Problem description — Identify the lines that contain the word "scene", then copy them.

Data —
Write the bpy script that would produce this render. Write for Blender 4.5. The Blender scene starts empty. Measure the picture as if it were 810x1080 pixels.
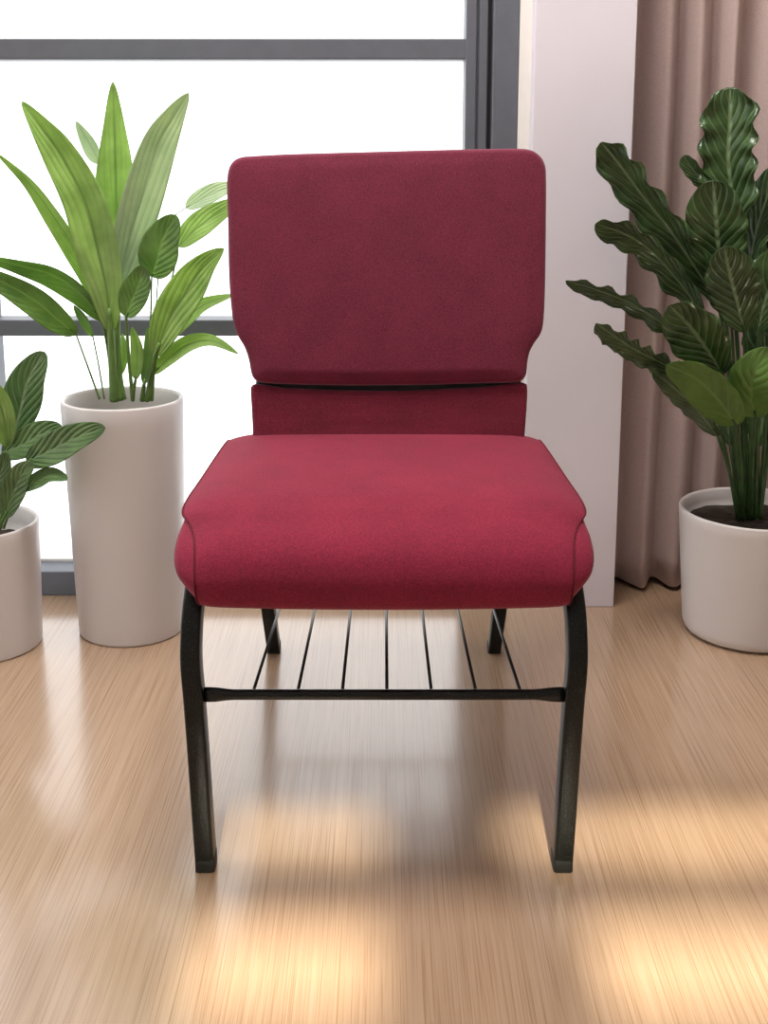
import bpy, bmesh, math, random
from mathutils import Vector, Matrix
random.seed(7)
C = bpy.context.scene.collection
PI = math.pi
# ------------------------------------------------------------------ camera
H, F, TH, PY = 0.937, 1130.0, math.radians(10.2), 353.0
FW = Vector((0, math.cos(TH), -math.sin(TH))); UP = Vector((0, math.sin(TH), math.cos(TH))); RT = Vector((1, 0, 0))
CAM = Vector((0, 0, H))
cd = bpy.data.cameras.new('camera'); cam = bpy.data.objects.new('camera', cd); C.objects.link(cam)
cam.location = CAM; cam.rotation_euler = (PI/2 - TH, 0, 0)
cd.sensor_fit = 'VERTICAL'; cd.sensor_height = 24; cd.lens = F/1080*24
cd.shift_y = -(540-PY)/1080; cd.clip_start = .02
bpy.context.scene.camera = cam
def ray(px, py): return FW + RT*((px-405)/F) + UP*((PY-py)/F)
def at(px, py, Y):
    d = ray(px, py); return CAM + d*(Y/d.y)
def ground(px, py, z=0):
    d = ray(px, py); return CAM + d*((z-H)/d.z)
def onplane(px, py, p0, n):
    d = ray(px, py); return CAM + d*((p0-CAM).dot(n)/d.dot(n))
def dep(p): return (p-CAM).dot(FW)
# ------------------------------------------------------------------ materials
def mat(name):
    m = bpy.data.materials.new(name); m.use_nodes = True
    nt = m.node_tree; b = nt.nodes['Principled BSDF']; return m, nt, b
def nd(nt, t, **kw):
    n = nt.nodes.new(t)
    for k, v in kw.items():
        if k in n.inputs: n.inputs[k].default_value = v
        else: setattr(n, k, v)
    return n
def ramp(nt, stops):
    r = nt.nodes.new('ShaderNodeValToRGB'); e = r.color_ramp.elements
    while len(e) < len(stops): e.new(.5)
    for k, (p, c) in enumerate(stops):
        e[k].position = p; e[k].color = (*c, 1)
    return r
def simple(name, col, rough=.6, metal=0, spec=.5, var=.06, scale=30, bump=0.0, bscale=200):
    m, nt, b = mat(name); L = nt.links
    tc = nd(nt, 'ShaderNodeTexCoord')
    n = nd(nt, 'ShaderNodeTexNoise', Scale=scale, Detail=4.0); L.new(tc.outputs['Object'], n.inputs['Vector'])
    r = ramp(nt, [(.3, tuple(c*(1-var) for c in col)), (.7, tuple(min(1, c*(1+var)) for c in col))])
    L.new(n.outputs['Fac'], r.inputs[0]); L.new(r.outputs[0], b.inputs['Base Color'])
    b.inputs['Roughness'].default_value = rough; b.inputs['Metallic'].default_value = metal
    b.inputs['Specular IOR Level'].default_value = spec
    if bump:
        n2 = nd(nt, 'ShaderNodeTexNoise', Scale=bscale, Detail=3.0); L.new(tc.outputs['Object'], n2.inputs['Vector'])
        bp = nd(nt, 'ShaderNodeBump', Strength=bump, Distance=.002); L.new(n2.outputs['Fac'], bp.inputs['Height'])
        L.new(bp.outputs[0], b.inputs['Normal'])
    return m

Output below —
Write the bpy script that would produce this render. Write for Blender 4.5. The Blender scene starts empty. Measure the picture as if it were 810x1080 pixels.
C = bpy.context.scene.collection
bpy.context.scene.camera = cam